Photo 4. - Des plaques et des futs de colonnes un rouleau lithiques au fond du lac Tremblant, dans les Laurentides. Photo © Jean-Louis Courteau.


Je ne sais plus trop quand et comment j’ai mis en contact Jean-Louis avec Bernard Lauriol, professeur émérite à l’Université d’Ottawa. Bernard a confirmé mes conclusions tout en étant aussi étonné que moi des proportions que présentaient ces formations.


Marbre et inclusions insolubles

Il est rare dans la région qu'un banc de marbre soit homogène et ne contiennent pas des couches ou des intrusions de roches autres. Ces inclusions ont souvent été plissées et disloquées par les pressions tectoniques (photos 8 et 9). Le marbre lui-même est constitué de carbonates de calcium, calcite ou dolomie, faciles à attaquer et sensibles à l'acidité des eaux. Les inclusions, formées de silicates divers et de quartz, sont plus résistantes. 

 



Photo 5. - Non, ce n'est pas une guenille,
mais un insoluble remonté sur la terre ferme. Dépliez mentalement la pierre chiffonnée pour lui redonner sa « planitude » originale. Lac-des-Seize-îles, Laurentides. Photo © Jean-Louis Courteau.



Mon résumé

Bref, après des années d’études, d'analyses, de mesures, de prélèvements et bien des plongées, un article cosigné par Benoit Faucher, Jean-Louis Courteau et Bernard Lauriol est publié dans la revue Le Naturaliste canadien : « Sous la surface des lacs des Laurentides : des témoignages de la dernière période glaciaire » (voir plus bas le résumé officiel de l'article et la référence). Il apparaît que le phénomène des insolubles est plus répandu qu’on le croyait dans nos lacs puisque les auteurs en rapportent des occurrences plus à l’ouest, près de Low et de Luskville.

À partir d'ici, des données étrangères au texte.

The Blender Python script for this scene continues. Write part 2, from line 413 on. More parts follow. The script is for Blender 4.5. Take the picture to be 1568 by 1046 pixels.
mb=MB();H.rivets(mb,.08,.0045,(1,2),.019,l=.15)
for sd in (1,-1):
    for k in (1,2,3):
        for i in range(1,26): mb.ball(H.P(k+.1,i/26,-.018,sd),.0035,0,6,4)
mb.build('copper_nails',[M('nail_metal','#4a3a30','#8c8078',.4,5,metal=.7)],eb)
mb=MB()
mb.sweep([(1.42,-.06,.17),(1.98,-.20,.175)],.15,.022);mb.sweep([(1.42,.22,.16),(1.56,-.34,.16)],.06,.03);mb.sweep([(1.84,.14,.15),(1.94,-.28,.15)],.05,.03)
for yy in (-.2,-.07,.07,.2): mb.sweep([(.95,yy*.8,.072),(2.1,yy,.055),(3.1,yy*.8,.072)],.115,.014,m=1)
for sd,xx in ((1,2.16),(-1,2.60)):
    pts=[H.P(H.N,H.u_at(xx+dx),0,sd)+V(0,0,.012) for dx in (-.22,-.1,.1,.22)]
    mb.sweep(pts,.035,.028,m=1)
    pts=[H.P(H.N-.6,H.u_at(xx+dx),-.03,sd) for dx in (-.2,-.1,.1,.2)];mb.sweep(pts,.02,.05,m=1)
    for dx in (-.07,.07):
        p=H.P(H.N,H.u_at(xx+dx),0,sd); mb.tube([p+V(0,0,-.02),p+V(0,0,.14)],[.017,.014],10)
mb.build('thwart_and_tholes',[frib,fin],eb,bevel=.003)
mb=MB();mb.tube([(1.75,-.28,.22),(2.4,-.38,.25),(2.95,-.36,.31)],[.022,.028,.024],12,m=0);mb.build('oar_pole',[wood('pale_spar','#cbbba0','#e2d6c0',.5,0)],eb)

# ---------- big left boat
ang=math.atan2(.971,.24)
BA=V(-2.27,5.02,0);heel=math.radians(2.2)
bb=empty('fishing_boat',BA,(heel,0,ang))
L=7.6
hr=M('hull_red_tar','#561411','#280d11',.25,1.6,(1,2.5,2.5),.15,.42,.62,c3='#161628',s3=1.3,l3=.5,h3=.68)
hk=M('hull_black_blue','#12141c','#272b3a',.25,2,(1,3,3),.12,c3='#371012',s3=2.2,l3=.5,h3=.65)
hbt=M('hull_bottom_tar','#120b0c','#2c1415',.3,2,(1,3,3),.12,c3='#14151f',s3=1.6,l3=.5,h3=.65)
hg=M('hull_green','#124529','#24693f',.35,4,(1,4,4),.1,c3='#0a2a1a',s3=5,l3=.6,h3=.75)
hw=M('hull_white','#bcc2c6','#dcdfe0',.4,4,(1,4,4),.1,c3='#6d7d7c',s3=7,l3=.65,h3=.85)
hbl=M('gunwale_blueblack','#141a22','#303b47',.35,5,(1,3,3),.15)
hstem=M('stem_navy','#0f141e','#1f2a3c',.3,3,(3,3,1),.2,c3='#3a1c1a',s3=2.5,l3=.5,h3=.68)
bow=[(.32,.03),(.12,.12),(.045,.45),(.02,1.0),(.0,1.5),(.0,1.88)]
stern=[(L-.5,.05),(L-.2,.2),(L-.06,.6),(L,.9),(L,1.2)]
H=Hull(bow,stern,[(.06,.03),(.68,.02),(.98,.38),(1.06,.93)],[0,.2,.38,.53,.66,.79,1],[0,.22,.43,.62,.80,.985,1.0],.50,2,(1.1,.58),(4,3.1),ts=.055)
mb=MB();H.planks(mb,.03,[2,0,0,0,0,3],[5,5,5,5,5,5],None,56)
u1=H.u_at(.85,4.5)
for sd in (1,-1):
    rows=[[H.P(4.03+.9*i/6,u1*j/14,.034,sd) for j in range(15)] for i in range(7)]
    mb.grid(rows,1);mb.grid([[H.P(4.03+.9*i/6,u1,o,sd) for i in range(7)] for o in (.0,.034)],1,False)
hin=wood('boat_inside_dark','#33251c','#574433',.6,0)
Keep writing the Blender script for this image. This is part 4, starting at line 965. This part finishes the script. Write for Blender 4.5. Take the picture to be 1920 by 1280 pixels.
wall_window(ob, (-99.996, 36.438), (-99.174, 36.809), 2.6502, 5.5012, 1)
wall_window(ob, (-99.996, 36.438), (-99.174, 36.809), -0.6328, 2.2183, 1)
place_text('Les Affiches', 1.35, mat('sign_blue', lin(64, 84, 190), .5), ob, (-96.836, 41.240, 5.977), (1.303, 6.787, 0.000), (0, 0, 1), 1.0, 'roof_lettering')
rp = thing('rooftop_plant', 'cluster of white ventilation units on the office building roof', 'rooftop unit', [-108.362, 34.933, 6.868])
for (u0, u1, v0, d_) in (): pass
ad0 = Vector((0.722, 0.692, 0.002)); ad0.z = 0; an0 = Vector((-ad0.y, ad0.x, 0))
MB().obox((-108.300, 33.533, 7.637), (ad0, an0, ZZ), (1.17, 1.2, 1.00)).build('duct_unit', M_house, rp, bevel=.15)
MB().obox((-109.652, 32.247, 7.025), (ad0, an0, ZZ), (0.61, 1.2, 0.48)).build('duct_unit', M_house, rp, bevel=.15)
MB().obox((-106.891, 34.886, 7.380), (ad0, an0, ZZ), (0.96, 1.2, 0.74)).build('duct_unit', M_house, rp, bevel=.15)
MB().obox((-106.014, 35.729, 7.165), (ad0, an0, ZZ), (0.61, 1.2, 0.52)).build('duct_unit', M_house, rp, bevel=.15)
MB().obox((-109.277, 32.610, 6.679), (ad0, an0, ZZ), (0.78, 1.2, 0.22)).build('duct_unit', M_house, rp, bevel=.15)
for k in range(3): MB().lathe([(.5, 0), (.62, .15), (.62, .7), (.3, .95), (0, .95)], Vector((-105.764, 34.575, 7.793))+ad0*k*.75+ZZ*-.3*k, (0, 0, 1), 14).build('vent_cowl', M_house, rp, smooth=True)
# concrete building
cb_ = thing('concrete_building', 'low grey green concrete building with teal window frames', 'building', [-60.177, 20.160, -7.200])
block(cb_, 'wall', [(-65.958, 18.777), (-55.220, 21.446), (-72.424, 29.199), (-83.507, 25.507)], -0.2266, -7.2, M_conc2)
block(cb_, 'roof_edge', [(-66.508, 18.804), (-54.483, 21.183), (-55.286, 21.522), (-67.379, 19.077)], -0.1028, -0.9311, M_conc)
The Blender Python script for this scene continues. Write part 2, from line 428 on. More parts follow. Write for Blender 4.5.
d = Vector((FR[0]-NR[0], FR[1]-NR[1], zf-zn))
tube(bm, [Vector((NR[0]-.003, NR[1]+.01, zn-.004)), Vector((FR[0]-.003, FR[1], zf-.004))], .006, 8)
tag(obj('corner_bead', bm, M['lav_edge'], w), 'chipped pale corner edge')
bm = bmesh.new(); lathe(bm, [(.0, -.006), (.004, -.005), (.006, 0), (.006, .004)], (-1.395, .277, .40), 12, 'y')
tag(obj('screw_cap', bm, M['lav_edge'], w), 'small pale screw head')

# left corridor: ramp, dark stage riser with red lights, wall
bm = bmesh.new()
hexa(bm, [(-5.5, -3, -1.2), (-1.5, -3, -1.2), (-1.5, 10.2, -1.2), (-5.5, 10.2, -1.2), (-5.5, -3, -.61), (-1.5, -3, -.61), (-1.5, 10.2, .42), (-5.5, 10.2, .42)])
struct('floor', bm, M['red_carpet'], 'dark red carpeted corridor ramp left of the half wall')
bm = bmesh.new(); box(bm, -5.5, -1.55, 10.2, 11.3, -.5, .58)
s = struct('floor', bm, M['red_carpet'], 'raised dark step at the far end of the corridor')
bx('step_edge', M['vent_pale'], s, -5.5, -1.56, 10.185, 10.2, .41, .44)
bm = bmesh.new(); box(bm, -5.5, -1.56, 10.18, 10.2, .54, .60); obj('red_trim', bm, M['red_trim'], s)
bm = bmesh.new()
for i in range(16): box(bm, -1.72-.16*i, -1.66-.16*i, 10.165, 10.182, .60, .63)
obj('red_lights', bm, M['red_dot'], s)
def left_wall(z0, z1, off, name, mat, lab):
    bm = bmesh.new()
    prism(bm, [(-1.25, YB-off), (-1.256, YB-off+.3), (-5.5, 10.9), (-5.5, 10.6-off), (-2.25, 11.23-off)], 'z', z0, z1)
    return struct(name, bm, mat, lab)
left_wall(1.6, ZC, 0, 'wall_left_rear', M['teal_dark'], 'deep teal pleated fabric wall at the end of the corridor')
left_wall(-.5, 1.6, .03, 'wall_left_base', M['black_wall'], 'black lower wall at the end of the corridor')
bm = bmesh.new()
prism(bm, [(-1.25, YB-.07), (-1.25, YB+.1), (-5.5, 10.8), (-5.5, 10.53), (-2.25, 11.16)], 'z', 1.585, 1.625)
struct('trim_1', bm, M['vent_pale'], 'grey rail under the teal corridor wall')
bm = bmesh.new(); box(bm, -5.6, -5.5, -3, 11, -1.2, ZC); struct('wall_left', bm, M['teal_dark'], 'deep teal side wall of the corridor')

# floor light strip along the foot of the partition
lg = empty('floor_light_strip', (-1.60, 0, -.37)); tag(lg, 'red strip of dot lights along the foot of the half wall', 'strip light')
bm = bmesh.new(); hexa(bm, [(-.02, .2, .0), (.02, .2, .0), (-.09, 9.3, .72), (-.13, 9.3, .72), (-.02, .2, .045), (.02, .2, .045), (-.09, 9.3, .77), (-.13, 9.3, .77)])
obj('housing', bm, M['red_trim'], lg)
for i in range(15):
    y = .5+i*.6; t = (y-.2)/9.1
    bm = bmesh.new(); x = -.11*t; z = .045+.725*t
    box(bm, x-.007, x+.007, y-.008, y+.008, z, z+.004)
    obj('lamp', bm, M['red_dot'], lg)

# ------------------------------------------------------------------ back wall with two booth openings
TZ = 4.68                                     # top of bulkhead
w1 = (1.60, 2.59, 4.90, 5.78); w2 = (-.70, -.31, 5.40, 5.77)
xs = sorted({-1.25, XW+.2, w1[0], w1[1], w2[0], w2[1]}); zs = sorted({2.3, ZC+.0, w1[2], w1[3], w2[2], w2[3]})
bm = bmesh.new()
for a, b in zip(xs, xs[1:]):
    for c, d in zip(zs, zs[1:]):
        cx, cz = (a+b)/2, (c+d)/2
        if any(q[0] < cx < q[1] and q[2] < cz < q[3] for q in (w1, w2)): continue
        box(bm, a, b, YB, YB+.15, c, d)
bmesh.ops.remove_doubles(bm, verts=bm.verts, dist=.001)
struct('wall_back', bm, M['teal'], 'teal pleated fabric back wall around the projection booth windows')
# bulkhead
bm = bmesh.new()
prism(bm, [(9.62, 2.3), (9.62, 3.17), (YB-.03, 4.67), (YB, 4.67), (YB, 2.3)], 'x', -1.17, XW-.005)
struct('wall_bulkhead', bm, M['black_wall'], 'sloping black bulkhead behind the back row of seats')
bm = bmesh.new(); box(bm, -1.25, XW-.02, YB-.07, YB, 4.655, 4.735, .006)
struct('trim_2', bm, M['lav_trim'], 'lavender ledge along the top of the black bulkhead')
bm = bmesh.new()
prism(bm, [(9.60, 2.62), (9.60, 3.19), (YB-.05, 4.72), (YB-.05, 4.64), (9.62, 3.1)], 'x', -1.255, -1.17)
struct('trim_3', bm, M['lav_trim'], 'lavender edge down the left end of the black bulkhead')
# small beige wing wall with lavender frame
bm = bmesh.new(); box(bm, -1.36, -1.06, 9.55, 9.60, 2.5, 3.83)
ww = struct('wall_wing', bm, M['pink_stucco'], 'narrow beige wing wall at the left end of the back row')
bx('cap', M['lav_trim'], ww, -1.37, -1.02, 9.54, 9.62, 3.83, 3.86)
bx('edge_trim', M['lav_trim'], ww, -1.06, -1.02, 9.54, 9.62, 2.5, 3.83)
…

Photo 6. - Un rouleau et autres aspérités au fond du lac Tremblant, dans les Laurentides. Photo © Jean-Louis Courteau.







Photo 7. - Jolies draperie, quel mouvement ! Et pourtant elles sont immobiles. Lac -des-Seize-Îles, dans les Laurentides. Photo © Jean-Louis Courteau.


Il apparaît aussi que les glaciers ont sans doute joué un rôle dans l'exhumation et la préservation de ces insolubles. (Dans le passage qui suit, je résume le contenu de l'article selon ma compréhension et selon ce qui me semble le plus important. J’espère ne pas trop déformer les propos des auteurs.)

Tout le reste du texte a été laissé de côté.